(begin)

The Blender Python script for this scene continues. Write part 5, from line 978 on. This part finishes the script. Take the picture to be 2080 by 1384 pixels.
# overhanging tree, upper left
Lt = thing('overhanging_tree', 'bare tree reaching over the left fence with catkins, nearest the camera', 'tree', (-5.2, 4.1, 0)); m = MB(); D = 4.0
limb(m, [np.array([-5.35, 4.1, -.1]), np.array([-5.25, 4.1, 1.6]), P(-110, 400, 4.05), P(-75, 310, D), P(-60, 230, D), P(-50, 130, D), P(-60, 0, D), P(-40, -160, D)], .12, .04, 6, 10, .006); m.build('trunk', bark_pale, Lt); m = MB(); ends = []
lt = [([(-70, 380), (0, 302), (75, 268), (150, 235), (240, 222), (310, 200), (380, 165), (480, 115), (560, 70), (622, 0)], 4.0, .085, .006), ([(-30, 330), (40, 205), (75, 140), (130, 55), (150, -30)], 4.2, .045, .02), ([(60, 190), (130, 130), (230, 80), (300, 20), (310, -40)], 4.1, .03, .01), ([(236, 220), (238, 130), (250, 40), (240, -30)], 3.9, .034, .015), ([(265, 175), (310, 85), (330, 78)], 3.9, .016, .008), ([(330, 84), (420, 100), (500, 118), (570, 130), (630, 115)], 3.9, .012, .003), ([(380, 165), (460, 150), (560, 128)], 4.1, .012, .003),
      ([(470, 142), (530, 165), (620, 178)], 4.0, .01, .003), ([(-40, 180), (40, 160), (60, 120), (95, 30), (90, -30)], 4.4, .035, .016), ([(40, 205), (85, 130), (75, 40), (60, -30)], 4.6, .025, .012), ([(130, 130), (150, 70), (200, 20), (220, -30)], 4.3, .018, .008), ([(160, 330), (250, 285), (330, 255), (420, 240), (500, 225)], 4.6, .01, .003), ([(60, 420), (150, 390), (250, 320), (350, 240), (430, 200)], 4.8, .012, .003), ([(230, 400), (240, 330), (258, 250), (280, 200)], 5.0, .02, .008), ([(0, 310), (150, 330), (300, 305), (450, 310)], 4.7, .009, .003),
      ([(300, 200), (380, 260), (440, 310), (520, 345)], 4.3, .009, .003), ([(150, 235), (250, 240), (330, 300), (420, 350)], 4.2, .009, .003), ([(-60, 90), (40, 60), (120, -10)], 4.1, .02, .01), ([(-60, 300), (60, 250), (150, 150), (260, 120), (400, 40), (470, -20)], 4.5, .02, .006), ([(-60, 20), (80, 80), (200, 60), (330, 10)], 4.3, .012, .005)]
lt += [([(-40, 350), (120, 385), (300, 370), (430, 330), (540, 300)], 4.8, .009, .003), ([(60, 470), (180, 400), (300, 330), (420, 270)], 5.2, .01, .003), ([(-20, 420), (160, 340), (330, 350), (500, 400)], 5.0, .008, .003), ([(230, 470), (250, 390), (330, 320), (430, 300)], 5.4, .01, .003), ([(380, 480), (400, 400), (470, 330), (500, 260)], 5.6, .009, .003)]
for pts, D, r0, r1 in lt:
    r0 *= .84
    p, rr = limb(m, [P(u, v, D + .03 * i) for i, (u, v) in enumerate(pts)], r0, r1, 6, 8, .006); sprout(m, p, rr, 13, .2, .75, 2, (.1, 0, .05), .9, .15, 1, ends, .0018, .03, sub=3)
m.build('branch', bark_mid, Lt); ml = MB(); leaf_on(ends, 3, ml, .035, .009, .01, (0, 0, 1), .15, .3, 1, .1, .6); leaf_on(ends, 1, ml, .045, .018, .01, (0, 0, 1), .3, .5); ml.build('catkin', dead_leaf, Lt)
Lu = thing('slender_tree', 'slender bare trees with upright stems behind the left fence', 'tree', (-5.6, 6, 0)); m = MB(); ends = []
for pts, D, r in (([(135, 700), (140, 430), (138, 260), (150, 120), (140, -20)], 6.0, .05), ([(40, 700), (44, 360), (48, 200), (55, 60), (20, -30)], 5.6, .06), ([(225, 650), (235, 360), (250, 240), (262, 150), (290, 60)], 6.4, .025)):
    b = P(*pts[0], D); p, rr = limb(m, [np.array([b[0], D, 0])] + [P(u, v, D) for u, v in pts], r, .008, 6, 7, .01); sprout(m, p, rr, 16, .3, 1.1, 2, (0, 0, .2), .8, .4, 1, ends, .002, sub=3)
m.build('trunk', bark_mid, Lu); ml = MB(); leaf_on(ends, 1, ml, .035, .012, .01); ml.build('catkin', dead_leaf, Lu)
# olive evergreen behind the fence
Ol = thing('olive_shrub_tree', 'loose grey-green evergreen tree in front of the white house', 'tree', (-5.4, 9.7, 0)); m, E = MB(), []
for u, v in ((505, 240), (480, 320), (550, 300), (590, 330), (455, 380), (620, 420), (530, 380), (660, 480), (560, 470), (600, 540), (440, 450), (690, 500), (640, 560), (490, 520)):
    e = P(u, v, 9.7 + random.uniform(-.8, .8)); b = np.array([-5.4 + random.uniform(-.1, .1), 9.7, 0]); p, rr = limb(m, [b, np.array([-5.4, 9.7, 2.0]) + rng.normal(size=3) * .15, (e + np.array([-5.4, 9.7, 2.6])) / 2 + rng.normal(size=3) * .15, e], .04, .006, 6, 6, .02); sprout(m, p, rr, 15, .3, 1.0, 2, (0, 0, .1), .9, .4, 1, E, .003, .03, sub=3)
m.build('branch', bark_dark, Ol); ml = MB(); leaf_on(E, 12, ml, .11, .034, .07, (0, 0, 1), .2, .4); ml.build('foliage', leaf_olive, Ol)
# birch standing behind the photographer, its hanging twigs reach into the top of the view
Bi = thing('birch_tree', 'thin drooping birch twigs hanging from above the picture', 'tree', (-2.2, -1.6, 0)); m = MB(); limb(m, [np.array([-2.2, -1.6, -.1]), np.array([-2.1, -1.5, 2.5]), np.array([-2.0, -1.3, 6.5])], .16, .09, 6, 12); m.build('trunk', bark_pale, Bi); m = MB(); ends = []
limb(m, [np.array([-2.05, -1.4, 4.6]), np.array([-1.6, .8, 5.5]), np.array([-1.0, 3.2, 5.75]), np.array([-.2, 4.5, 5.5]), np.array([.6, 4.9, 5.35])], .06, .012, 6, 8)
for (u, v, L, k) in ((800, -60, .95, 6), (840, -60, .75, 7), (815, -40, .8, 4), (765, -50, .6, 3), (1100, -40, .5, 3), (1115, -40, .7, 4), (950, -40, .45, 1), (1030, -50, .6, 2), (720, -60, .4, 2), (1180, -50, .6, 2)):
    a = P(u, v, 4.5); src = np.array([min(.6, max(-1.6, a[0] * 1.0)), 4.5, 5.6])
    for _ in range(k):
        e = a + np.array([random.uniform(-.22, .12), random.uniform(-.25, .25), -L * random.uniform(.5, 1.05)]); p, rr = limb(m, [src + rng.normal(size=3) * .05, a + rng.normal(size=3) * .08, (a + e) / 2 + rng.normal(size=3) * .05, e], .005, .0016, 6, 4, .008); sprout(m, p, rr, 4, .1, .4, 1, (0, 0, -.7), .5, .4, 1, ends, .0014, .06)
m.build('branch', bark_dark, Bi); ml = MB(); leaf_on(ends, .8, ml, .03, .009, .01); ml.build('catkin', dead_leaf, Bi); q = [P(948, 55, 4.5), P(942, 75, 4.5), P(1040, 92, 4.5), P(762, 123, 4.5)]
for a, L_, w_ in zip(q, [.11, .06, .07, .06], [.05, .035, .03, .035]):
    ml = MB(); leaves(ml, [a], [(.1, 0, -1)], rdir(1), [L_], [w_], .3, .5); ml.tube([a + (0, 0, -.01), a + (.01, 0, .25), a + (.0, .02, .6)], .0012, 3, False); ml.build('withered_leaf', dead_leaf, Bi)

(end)

§ What is being asked:
Retype the listing exactly, in full.

§ Full output:
The Blender Python script for this scene continues. Write part 5, from line 978 on. This part finishes the script. Take the picture to be 2080 by 1384 pixels.
# overhanging tree, upper left
Lt = thing('overhanging_tree', 'bare tree reaching over the left fence with catkins, nearest the camera', 'tree', (-5.2, 4.1, 0)); m = MB(); D = 4.0
limb(m, [np.array([-5.35, 4.1, -.1]), np.array([-5.25, 4.1, 1.6]), P(-110, 400, 4.05), P(-75, 310, D), P(-60, 230, D), P(-50, 130, D), P(-60, 0, D), P(-40, -160, D)], .12, .04, 6, 10, .006); m.build('trunk', bark_pale, Lt); m = MB(); ends = []
lt = [([(-70, 380), (0, 302), (75, 268), (150, 235), (240, 222), (310, 200), (380, 165), (480, 115), (560, 70), (622, 0)], 4.0, .085, .006), ([(-30, 330), (40, 205), (75, 140), (130, 55), (150, -30)], 4.2, .045, .02), ([(60, 190), (130, 130), (230, 80), (300, 20), (310, -40)], 4.1, .03, .01), ([(236, 220), (238, 130), (250, 40), (240, -30)], 3.9, .034, .015), ([(265, 175), (310, 85), (330, 78)], 3.9, .016, .008), ([(330, 84), (420, 100), (500, 118), (570, 130), (630, 115)], 3.9, .012, .003), ([(380, 165), (460, 150), (560, 128)], 4.1, .012, .003),
      ([(470, 142), (530, 165), (620, 178)], 4.0, .01, .003), ([(-40, 180), (40, 160), (60, 120), (95, 30), (90, -30)], 4.4, .035, .016), ([(40, 205), (85, 130), (75, 40), (60, -30)], 4.6, .025, .012), ([(130, 130), (150, 70), (200, 20), (220, -30)], 4.3, .018, .008), ([(160, 330), (250, 285), (330, 255), (420, 240), (500, 225)], 4.6, .01, .003), ([(60, 420), (150, 390), (250, 320), (350, 240), (430, 200)], 4.8, .012, .003), ([(230, 400), (240, 330), (258, 250), (280, 200)], 5.0, .02, .008), ([(0, 310), (150, 330), (300, 305), (450, 310)], 4.7, .009, .003),
      ([(300, 200), (380, 260), (440, 310), (520, 345)], 4.3, .009, .003), ([(150, 235), (250, 240), (330, 300), (420, 350)], 4.2, .009, .003), ([(-60, 90), (40, 60), (120, -10)], 4.1, .02, .01), ([(-60, 300), (60, 250), (150, 150), (260, 120), (400, 40), (470, -20)], 4.5, .02, .006), ([(-60, 20), (80, 80), (200, 60), (330, 10)], 4.3, .012, .005)]
lt += [([(-40, 350), (120, 385), (300, 370), (430, 330), (540, 300)], 4.8, .009, .003), ([(60, 470), (180, 400), (300, 330), (420, 270)], 5.2, .01, .003), ([(-20, 420), (160, 340), (330, 350), (500, 400)], 5.0, .008, .003), ([(230, 470), (250, 390), (330, 320), (430, 300)], 5.4, .01, .003), ([(380, 480), (400, 400), (470, 330), (500, 260)], 5.6, .009, .003)]
for pts, D, r0, r1 in lt:
    r0 *= .84
    p, rr = limb(m, [P(u, v, D + .03 * i) for i, (u, v) in enumerate(pts)], r0, r1, 6, 8, .006); sprout(m, p, rr, 13, .2, .75, 2, (.1, 0, .05), .9, .15, 1, ends, .0018, .03, sub=3)
m.build('branch', bark_mid, Lt); ml = MB(); leaf_on(ends, 3, ml, .035, .009, .01, (0, 0, 1), .15, .3, 1, .1, .6); leaf_on(ends, 1, ml, .045, .018, .01, (0, 0, 1), .3, .5); ml.build('catkin', dead_leaf, Lt)
Lu = thing('slender_tree', 'slender bare trees with upright stems behind the left fence', 'tree', (-5.6, 6, 0)); m = MB(); ends = []
for pts, D, r in (([(135, 700), (140, 430), (138, 260), (150, 120), (140, -20)], 6.0, .05), ([(40, 700), (44, 360), (48, 200), (55, 60), (20, -30)], 5.6, .06), ([(225, 650), (235, 360), (250, 240), (262, 150), (290, 60)], 6.4, .025)):
    b = P(*pts[0], D); p, rr = limb(m, [np.array([b[0], D, 0])] + [P(u, v, D) for u, v in pts], r, .008, 6, 7, .01); sprout(m, p, rr, 16, .3, 1.1, 2, (0, 0, .2), .8, .4, 1, ends, .002, sub=3)
m.build('trunk', bark_mid, Lu); ml = MB(); leaf_on(ends, 1, ml, .035, .012, .01); ml.build('catkin', dead_leaf, Lu)
# olive evergreen behind the fence
Ol = thing('olive_shrub_tree', 'loose grey-green evergreen tree in front of the white house', 'tree', (-5.4, 9.7, 0)); m, E = MB(), []
for u, v in ((505, 240), (480, 320), (550, 300), (590, 330), (455, 380), (620, 420), (530, 380), (660, 480), (560, 470), (600, 540), (440, 450), (690, 500), (640, 560), (490, 520)):
    e = P(u, v, 9.7 + random.uniform(-.8, .8)); b = np.array([-5.4 + random.uniform(-.1, .1), 9.7, 0]); p, rr = limb(m, [b, np.array([-5.4, 9.7, 2.0]) + rng.normal(size=3) * .15, (e + np.array([-5.4, 9.7, 2.6])) / 2 + rng.normal(size=3) * .15, e], .04, .006, 6, 6, .02); sprout(m, p, rr, 15, .3, 1.0, 2, (0, 0, .1), .9, .4, 1, E, .003, .03, sub=3)
m.build('branch', bark_dark, Ol); ml = MB(); leaf_on(E, 12, ml, .11, .034, .07, (0, 0, 1), .2, .4); ml.build('foliage', leaf_olive, Ol)
# birch standing behind the photographer, its hanging twigs reach into the top of the view
Bi = thing('birch_tree', 'thin drooping birch twigs hanging from above the picture', 'tree', (-2.2, -1.6, 0)); m = MB(); limb(m, [np.array([-2.2, -1.6, -.1]), np.array([-2.1, -1.5, 2.5]), np.array([-2.0, -1.3, 6.5])], .16, .09, 6, 12); m.build('trunk', bark_pale, Bi); m = MB(); ends = []
limb(m, [np.array([-2.05, -1.4, 4.6]), np.array([-1.6, .8, 5.5]), np.array([-1.0, 3.2, 5.75]), np.array([-.2, 4.5, 5.5]), np.array([.6, 4.9, 5.35])], .06, .012, 6, 8)
for (u, v, L, k) in ((800, -60, .95, 6), (840, -60, .75, 7), (815, -40, .8, 4), (765, -50, .6, 3), (1100, -40, .5, 3), (1115, -40, .7, 4), (950, -40, .45, 1), (1030, -50, .6, 2), (720, -60, .4, 2), (1180, -50, .6, 2)):
    a = P(u, v, 4.5); src = np.array([min(.6, max(-1.6, a[0] * 1.0)), 4.5, 5.6])
    for _ in range(k):
        e = a + np.array([random.uniform(-.22, .12), random.uniform(-.25, .25), -L * random.uniform(.5, 1.05)]); p, rr = limb(m, [src + rng.normal(size=3) * .05, a + rng.normal(size=3) * .08, (a + e) / 2 + rng.normal(size=3) * .05, e], .005, .0016, 6, 4, .008); sprout(m, p, rr, 4, .1, .4, 1, (0, 0, -.7), .5, .4, 1, ends, .0014, .06)
m.build('branch', bark_dark, Bi); ml = MB(); leaf_on(ends, .8, ml, .03, .009, .01); ml.build('catkin', dead_leaf, Bi); q = [P(948, 55, 4.5), P(942, 75, 4.5), P(1040, 92, 4.5), P(762, 123, 4.5)]
for a, L_, w_ in zip(q, [.11, .06, .07, .06], [.05, .035, .03, .035]):
    ml = MB(); leaves(ml, [a], [(.1, 0, -1)], rdir(1), [L_], [w_], .3, .5); ml.tube([a + (0, 0, -.01), a + (.01, 0, .25), a + (.0, .02, .6)], .0012, 3, False); ml.build('withered_leaf', dead_leaf, Bi)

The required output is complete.